Aleksandra Szczerbińska była działaczką PPS. Józefa Piłsudskiego poznała w 1906 r. Była od niego 15 lat młodsza. Połączyły ich – można tak powiedzieć – sprawa narodowa i miłość.

Od lipca 1923 roku państwo Piłsudscy z córkami zamieszkali w Dworze Milusin w Sulejówku pod Warszawą. Józef złożył urząd Naczelnika Państwa i opuścił Belweder.

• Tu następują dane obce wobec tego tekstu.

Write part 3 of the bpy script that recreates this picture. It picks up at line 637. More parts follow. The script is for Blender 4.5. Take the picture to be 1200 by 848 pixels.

Piłsudski z Aleksandrą i córkami. / Wikimedia Commons

Na scenę wkracza Eugenia, młoda lekarka

W 1924 r. państwo Piłsudscy pojechali do uzdrowiska Druskienniki na wypoczynek. 57-letni wtedy Józef zasłabł na spacerze. Wezwano lekarza. Była to młoda i piękna lekarka Eugenia Lewicka. Zaczął się kolejny romans. Józef Piłsudski wracał z uzdrowiska już bez żony. Eugenia Lewicka go zafascynowała.

Mówi się, że to dzięki Lewickiej Piłsudski nabrał energii i zdecydował się znowu wejść do politycznej gry. W 1926 roku zorganizował zamach majowy i wrócił do Belwederu. Lewicka zamieszkała w Warszawie, przy ul. Belwederskiej 44, a Piłsudski regularnie ją odwiedzał. Lekarka, propagatorka sportu i tężyzny fizycznej, pracowała w utworzonym z myślą o niej Urzędzie Wychowania Fizycznego i Przysposobienia Wojskowego. Związek Józefa Piłsudskiego z Aleksandrą przestał praktycznie istnieć.

Piłsudski z Lewicka na Maderze. / Wikimedia Commons

Tragiczny finał romansu Piłsudskiego i lekarki

W 1930 roku Józef Piłsudski pojechał na długi, kilkumiesięczny urlop na portugalską wyspę Maderę. Towarzyszyła mu Lewicka. Gdy wrócili z Madery, Eugenię odwiedziła Aleksandra Piłsudska. 27 czerwca 1931 r. Eugenię znaleziono nieprzytomną w budynku Urzędu Wychowania Fizycznego. Przywieziono ją do szpitala, ale zmarła po dwóch dniach. Przyczyną śmierci było zatrucie środkami chemicznymi.

Ostatnią miłością Józefa Piłsudskiego miała być Jadwiga Burhardt, młodsza od niego o 34 lata urzędniczka Państwowych Zakładów Zbożowych.